Over the next few weeks, Lord Henry´s influence over Dorian grows stronger. The youth becomes a disciple of the “new Hedonism” and proposes to live a life dedicated to the pursuit of pleasure. He falls in love with Sibyl Vane, a young actress who performs in a theater in London´s slums. He adores her acting; she, in turn, refers to him as “Prince Charming” and refuses to heed the warnings of her brother, James Vane, that Dorian is no good for her. Overcome by her emotions for Dorian, Sibyl decides that she can no longer act, wondering how she can pretend to love on the stage now that she has experienced the real thing. Dorian, who loves Sibyl because of her ability to act and thinks that without art she is nothing, cruelly breaks his engagement with her. After doing so, he returns home to notice that his face in Basil´s portrait of him has changed: it now sneers. Frightened that his wish for his likeness in the painting to bear the ill effects of his behaviour has come true and that his sins will be recorded on the canvas, he resolves to make amends with Sibyl the next day. The following afternoon, however, Lord Henry brings news that Sibyl has commited suicide. At Lord Henry´s urging, Dorian decides to consider her death a sort of artistic triumph – she personified tragedy – and to put the matter behind him.

Meanwhile, Dorian hides his portrait in a remote upper room of his house, where no one other than he can watch its transformation.

Lord Henry gives Dorian a book that describes the wicked exploits of a nineteenth-century Frenchman; it becomes Dorian´s bible as he sinks ever deeper into a life of sin and corruption. As outcome Dorian places no limit on his search for pleasure. He ruins people´s lives without qualm. He lives a life devoted to getting new experiences and sensations with no regard for conventional standards of morality or the consequences of his actions. His portrait shows the ugliness of his sins, but his own body doesn´t. His attempts to reform fail. Eighteen years pass. Dorian´s reputation suffers in circles of polite London society, where rumours spread regarding his scandalous exploits. His peers nevertheless continue to accept him because he remains young and beautiful. The figure in the painting, however, grows increasingly ugly and hideous. On a dark, foggy night, Basil Hallward arrives at Dorian´s home to confront him about the rumours that plague his reputation. The two argue, and Dorian eventually offers Basil a look at his (Dorian´s) soul. He shows Basil the now-hideous portrait, and Hallward, horrified, begs him to repent. Dorian claims it is too late for penance and kills Basil in a fit of rage.

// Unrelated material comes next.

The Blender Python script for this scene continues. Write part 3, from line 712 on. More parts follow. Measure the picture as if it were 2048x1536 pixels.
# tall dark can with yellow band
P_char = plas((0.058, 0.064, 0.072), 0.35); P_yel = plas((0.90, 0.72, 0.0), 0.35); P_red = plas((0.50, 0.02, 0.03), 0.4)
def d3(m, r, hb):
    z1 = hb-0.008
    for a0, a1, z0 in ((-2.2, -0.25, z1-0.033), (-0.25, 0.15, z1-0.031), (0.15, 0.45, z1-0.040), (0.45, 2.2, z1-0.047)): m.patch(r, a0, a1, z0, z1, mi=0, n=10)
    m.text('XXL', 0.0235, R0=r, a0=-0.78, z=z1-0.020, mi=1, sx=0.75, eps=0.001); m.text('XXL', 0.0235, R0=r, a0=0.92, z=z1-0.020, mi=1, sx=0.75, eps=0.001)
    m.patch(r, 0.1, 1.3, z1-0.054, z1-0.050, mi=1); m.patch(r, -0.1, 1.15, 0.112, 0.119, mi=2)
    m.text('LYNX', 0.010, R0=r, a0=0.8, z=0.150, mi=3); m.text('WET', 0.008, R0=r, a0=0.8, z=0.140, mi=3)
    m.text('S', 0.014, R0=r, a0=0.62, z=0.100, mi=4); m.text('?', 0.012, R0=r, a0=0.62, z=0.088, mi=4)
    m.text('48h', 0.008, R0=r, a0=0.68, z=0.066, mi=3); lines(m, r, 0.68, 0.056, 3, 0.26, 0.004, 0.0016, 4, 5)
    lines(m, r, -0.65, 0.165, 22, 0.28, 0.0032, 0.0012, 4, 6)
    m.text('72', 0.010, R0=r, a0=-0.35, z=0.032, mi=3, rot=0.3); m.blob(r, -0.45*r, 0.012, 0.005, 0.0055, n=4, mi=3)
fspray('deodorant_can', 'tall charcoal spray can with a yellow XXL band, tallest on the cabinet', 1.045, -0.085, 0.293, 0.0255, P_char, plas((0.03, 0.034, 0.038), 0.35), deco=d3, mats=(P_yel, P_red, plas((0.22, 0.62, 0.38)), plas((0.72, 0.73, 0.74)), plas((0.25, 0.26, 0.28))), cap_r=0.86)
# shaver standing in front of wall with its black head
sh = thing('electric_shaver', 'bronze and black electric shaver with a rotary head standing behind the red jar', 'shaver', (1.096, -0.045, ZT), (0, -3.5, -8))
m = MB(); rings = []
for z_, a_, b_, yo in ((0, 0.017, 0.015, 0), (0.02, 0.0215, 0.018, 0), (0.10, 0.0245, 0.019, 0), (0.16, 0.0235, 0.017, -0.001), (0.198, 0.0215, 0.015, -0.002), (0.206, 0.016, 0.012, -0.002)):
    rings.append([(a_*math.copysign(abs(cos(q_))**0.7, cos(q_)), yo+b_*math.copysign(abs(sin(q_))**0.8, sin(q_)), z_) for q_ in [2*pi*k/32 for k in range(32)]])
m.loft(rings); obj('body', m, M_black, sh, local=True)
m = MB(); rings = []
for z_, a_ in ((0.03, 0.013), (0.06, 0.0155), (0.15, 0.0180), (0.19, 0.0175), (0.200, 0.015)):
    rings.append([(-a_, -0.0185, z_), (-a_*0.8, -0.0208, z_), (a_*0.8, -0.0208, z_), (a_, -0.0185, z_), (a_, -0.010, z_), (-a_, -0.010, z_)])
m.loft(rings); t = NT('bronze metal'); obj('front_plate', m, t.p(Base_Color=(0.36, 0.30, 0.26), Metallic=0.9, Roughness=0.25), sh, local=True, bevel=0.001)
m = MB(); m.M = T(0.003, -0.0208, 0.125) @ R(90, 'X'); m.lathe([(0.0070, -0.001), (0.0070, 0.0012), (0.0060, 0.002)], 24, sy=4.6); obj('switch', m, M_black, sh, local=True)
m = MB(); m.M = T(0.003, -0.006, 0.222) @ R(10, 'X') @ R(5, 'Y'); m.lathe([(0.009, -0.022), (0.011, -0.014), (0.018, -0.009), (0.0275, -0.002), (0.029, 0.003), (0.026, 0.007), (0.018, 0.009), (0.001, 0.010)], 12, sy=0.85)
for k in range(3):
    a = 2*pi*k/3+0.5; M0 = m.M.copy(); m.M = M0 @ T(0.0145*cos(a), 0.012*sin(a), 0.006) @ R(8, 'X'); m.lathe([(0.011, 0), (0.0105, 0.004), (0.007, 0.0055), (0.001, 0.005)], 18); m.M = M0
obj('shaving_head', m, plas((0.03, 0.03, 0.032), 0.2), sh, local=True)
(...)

In order to dispose of the body, Dorian employs the help of an estranged friend, a doctor, whom he blackmails. The night after the murder, Dorian makes his way to an opium den, where he encounters James Vane, who attempts to avenge Sybil´s death. Dorian escapes to his country estate. While entertaining guests, he notices James Vane peering in through a window, and he becomes wracked by fear and guilt. When a hunting party accidentally shoots and kills Vane, Dorian feels safe again. He resolves to amend his life but cannot muster the courage to confess his crimes, and the painting now reveals his supposed desire to repent for what it is – hypocrisy. In a fury, Dorian picks up the knife he used to stab Basil Hallward and attempts to destroy the painting. There is a crash, and his servants enter to find the portrait, unharmed, showing Dorian Gray as a beautiful young man. On the floor lies the body of their master – an old man, horribly wrinkled and disfigured, with a knife plunged into his heart.

The portrait returns to the vision of his beautiful youth.

Oscar Wilde

The Picture of Dorian Gray

Major Characters

Dorian Gray – young, beautiful and vain gentleman who is pleasure-seeking, losing his conscience, his beauty never changes, he is still young

Lord Henry Wotton – a nobleman who has a great influence on Dorian, he is ever armed with well-phrased epigrams criticizing the moralism and hypocrisy of Victorian society

Basil Hallward – an artist who painted a portrait of Dorian Gray, he becomes obsessed with Dorian and wants to defend him because of Lord Henry´s bad influence

The Picture – effects all sins of Dorian, it is more and more hideous

The Plot

- Basil paints the portrait, which is masterpiece, it showes Dorian as he truly is
- Basil introduces Dorian to Lord Henry and is worried about the influence of Lord Henry on Dorian
- As Dorian realizes the fatality of his life and the loss of his beauty and youth, he curses the portrait which will ever remind him of what he will have lost
- Dorian falls in love with Sybil Vane, an actress, he loves her because of her ability to act
- Sybil doesn´t want to pretend love on stage because she has experienced real one so she make an end to acting
- Dorian breaks his engagement with Sybil which leads her to commit suicide, then suddenly the portrait changes
- Dorian decides to consider this a sort of atistic triumph – she personified a tragedy
- He devoted his life to getting new experiences and sensations with no regard for conventional standards of morality or the consequences of his actions
- Once Dorian shows the portrait to Basil, who is horrified by what he sees and wants him to repend, but Dorian kills him in a fit of rage
- Dorian kills James Vain, brother of Sybil, because he arouse guilt in his mind
- Dorian resolves to amend his life but cannot muster the courage to confess his crimes, wants to destroy the portrait and in a fury he kill himself
- He turns into wrinkled old man and the picture returns to the vision of his beautiful youth.